--- Start PROVIDED MATERIAL ---

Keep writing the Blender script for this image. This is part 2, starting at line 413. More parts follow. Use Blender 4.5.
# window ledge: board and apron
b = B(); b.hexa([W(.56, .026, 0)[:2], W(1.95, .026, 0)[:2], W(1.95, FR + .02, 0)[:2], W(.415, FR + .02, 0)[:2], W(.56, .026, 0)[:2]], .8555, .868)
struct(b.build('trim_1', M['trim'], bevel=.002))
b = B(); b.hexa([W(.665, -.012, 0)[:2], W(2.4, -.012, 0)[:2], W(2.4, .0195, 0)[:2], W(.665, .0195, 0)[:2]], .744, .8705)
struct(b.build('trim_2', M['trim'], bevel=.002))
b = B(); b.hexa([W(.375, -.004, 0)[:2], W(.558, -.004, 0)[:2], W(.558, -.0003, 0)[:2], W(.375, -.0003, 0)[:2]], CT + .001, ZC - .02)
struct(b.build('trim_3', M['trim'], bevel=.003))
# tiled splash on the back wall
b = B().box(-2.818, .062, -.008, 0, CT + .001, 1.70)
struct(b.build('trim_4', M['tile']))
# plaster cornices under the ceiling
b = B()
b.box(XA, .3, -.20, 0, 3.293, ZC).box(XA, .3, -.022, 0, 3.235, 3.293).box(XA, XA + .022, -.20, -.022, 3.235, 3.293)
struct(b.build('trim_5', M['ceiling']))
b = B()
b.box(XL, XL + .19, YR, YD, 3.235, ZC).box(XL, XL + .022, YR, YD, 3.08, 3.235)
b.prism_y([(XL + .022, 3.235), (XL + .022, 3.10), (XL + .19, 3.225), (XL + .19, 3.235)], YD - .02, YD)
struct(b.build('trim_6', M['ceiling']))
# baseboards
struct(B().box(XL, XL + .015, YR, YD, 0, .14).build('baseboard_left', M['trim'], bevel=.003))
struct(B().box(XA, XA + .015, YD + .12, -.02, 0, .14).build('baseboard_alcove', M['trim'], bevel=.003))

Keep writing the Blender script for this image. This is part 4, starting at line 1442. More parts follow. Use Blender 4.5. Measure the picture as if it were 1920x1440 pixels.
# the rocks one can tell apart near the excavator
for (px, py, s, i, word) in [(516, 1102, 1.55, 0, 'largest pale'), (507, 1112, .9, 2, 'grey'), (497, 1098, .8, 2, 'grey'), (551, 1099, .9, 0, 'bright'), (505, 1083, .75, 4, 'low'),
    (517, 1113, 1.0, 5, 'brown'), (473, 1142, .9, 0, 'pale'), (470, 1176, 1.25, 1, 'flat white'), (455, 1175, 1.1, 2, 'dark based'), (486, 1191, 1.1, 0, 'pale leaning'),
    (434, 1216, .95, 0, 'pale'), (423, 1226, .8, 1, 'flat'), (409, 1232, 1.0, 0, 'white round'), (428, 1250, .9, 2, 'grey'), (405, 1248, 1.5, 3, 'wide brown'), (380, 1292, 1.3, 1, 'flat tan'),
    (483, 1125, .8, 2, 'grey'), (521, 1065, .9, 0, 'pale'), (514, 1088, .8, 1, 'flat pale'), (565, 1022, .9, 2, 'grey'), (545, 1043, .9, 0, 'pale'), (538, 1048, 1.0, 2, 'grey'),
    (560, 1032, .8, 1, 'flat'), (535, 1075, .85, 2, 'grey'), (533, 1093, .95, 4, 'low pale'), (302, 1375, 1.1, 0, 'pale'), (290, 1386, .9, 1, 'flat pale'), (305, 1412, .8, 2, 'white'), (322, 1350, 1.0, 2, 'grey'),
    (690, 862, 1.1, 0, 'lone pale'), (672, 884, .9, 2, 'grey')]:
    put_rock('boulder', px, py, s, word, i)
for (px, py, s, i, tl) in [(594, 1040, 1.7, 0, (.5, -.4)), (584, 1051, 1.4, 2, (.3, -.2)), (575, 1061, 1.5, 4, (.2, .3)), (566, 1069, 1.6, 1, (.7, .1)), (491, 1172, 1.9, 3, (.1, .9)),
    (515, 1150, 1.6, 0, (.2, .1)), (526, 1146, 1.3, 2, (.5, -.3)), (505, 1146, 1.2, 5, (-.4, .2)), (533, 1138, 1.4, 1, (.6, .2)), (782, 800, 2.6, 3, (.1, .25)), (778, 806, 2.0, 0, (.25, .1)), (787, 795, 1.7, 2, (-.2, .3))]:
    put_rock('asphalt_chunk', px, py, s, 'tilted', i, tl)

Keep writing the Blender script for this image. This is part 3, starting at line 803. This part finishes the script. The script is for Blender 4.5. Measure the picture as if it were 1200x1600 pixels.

--- End PROVIDED MATERIAL ---

- _STATED EXERCISE_:
Every line above that contains the word "writing" should be reported.

- _REPLY TO THE EXERCISE_:
Keep writing the Blender script for this image. This is part 2, starting at line 413. More parts follow. Use Blender 4.5.
Keep writing the Blender script for this image. This is part 4, starting at line 1442. More parts follow. Use Blender 4.5. Measure the picture as if it were 1920x1440 pixels.
Keep writing the Blender script for this image. This is part 3, starting at line 803. This part finishes the script. The script is for Blender 4.5. Measure the picture as if it were 1200x1600 pixels.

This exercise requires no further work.